**WHAT THE TASK REQUIRES:** Retype the run of lines that opens with the line containing "Generate a Blender" and closes with the line containing "from mathutils import Vector, Matrix, noise", exactly and inclusively, but skip the pictures.

[Rows from a 3D scene dataset]
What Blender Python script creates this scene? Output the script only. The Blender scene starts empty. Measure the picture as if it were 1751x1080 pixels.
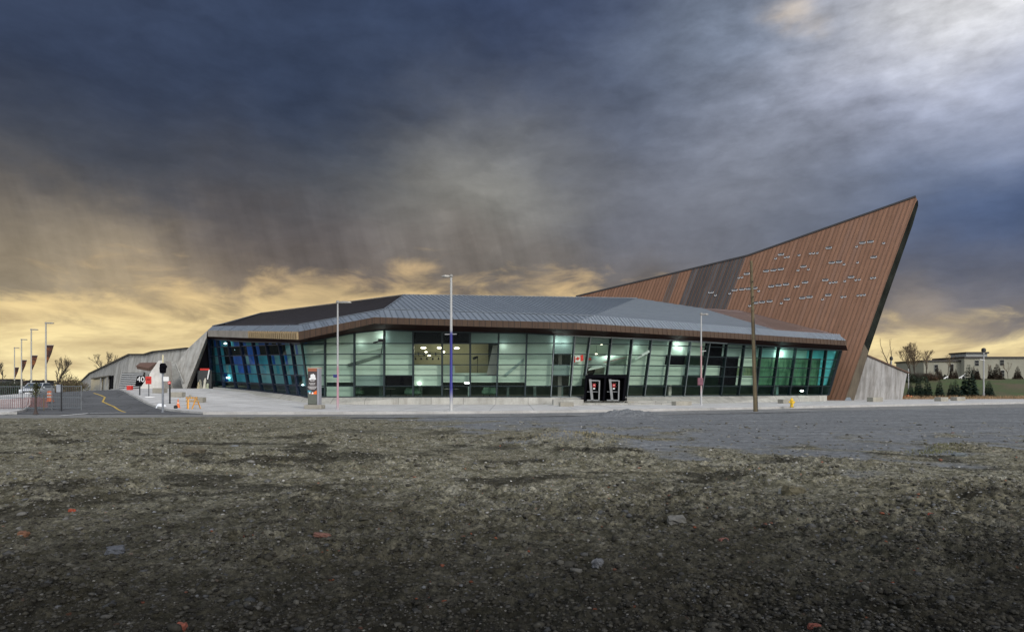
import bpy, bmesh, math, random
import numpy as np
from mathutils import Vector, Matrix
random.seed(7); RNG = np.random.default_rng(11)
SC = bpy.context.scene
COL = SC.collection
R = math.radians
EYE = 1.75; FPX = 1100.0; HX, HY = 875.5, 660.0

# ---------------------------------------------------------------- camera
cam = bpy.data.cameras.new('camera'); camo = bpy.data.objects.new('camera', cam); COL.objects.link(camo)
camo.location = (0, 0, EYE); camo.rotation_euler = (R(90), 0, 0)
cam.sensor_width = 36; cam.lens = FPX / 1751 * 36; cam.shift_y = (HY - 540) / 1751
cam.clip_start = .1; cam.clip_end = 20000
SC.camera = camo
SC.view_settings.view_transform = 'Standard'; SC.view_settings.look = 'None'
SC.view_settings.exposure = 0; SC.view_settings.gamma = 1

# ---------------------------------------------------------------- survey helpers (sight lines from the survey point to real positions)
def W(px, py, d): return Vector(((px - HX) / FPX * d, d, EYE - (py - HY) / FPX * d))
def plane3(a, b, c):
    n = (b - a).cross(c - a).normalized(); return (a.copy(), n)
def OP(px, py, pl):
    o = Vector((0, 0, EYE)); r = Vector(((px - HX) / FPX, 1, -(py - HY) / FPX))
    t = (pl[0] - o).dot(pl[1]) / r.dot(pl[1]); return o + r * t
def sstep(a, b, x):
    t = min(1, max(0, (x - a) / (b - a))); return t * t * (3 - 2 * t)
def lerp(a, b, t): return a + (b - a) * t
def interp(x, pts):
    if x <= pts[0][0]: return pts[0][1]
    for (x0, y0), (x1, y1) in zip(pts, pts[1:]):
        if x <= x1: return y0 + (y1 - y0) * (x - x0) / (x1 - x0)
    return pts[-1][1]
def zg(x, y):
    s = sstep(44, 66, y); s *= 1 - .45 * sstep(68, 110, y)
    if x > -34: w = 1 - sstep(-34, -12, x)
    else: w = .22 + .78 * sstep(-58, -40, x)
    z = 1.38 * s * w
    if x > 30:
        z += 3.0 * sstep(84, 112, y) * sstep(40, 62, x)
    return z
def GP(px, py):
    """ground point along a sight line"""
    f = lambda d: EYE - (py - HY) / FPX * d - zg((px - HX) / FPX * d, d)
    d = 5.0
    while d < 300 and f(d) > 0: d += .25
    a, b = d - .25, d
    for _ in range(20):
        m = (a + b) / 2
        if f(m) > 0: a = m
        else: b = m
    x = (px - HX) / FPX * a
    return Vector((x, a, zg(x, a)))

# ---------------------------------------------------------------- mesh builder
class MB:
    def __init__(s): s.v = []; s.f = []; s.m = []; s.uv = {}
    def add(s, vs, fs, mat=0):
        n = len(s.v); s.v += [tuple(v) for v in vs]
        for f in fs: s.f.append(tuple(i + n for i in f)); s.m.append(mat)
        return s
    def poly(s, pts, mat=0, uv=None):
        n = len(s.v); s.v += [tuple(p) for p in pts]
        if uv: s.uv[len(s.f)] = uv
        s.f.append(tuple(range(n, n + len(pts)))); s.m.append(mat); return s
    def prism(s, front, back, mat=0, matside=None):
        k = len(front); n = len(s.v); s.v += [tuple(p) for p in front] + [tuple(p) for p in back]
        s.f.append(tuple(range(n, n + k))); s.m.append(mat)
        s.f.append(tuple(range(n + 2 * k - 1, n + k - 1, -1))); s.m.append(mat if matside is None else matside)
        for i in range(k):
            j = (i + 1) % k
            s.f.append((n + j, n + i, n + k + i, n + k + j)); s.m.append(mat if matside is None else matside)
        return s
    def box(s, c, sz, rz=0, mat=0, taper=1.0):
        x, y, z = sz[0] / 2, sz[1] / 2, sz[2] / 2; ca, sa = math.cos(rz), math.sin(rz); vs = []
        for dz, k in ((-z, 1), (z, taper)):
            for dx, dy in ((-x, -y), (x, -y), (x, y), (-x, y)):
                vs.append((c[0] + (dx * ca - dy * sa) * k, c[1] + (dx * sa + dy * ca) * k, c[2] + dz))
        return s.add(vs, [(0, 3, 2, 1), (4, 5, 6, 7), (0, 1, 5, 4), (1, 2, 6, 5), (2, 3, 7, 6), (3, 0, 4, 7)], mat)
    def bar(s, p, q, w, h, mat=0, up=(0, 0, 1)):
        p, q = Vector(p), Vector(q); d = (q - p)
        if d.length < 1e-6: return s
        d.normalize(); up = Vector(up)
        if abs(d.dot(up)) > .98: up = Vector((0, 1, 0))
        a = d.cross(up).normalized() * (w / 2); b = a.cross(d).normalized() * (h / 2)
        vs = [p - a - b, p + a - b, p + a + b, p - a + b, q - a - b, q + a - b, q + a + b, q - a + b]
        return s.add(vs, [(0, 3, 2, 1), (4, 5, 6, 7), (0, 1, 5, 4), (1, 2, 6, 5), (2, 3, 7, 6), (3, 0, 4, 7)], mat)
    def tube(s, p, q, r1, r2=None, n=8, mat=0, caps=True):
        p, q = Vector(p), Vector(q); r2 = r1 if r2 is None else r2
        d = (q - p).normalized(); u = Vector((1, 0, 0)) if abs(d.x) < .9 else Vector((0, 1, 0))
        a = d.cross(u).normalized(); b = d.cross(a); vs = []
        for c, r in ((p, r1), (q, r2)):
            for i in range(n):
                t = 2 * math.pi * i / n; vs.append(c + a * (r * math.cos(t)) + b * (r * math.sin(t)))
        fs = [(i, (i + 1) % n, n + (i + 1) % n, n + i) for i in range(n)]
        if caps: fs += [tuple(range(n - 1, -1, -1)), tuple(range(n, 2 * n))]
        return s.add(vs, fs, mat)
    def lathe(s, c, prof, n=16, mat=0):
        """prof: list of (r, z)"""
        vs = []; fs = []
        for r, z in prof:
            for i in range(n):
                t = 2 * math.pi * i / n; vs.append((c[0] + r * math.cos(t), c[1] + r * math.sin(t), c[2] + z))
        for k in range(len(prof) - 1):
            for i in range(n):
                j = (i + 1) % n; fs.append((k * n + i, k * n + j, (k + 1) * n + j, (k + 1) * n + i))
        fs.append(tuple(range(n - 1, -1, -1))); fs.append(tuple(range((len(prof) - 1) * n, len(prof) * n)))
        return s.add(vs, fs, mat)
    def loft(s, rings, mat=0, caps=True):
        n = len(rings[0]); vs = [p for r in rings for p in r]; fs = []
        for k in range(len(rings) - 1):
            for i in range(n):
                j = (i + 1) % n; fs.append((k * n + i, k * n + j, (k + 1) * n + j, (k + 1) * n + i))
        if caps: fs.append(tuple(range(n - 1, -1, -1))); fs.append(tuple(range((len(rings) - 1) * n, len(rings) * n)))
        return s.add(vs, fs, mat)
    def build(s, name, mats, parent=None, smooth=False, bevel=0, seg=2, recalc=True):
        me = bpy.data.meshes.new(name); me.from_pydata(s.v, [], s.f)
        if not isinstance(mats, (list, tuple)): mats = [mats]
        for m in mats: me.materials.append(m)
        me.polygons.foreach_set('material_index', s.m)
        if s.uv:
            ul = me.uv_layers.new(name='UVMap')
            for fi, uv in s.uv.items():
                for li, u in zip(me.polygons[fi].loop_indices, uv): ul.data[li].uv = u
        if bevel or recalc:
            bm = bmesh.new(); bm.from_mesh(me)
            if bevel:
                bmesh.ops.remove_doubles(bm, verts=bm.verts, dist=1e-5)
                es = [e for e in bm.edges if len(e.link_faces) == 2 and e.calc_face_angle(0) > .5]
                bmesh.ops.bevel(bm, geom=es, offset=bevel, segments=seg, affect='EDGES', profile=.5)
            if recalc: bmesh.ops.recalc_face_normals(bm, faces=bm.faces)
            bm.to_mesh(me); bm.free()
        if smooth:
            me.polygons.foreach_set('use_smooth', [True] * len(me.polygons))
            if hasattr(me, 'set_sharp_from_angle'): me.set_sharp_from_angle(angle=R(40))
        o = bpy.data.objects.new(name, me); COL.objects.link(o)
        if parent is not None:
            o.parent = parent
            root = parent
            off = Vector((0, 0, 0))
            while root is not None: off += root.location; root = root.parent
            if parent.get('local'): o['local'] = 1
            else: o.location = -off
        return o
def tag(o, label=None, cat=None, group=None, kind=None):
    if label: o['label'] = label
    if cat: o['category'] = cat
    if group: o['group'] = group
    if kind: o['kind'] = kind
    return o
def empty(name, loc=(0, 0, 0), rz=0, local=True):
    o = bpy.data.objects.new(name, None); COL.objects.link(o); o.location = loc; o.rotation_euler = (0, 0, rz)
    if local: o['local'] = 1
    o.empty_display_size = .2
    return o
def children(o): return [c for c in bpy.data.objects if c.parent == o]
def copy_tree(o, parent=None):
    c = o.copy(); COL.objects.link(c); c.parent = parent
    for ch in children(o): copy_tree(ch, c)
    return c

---

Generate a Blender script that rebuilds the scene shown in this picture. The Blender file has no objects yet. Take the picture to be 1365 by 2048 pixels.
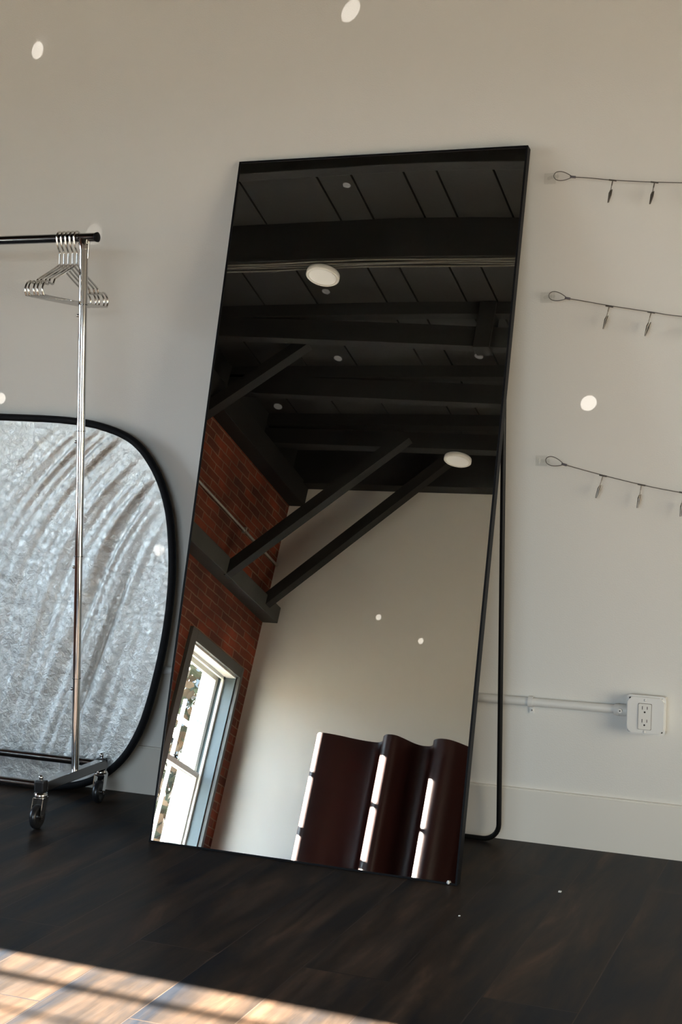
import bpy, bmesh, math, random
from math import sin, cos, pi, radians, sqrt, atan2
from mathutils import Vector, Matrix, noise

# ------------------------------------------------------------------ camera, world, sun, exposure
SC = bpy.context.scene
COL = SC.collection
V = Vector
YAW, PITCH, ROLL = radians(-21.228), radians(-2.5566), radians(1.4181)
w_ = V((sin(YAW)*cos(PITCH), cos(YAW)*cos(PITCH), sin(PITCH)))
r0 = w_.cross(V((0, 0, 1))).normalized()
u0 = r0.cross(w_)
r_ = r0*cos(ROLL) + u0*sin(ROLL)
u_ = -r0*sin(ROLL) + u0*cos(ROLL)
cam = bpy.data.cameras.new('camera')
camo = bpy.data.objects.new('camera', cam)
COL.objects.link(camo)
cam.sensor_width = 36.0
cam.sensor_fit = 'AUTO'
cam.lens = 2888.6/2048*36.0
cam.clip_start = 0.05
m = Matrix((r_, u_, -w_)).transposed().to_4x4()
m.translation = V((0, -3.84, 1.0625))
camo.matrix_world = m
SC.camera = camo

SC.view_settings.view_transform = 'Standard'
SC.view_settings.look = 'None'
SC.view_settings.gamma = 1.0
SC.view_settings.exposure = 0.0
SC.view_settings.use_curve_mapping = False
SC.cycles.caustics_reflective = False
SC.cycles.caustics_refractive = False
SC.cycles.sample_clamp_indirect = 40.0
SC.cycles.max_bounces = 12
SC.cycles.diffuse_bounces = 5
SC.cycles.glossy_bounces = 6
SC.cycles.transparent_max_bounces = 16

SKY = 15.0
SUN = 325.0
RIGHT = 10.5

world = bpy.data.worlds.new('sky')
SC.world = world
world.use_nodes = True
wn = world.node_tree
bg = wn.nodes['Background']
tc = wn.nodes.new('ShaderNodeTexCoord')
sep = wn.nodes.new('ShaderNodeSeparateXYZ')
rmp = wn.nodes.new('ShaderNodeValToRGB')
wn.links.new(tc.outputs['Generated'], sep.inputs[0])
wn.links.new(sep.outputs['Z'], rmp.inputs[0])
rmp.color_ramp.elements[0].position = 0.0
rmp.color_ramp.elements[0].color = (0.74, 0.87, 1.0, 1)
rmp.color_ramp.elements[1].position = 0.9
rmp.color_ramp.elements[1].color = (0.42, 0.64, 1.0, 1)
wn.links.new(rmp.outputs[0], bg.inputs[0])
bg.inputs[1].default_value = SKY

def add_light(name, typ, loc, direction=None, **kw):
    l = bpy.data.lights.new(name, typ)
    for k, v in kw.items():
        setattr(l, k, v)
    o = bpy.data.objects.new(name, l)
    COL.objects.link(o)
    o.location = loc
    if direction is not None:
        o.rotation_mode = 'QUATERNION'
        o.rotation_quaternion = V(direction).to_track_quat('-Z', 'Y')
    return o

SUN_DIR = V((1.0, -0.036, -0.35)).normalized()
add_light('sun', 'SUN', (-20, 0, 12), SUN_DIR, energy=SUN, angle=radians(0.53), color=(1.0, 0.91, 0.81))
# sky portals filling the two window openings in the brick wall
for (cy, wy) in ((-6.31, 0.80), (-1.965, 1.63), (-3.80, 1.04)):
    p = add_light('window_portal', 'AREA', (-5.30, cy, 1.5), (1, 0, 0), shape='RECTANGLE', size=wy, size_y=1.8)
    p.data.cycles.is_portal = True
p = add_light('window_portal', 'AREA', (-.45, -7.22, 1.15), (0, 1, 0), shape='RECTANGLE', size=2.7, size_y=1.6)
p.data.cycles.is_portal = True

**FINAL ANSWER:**
Generate a Blender script that rebuilds the scene shown in this picture. The Blender file has no objects yet. Take the picture to be 1365 by 2048 pixels.
import bpy, bmesh, math, random
from math import sin, cos, pi, radians, sqrt, atan2
from mathutils import Vector, Matrix, noise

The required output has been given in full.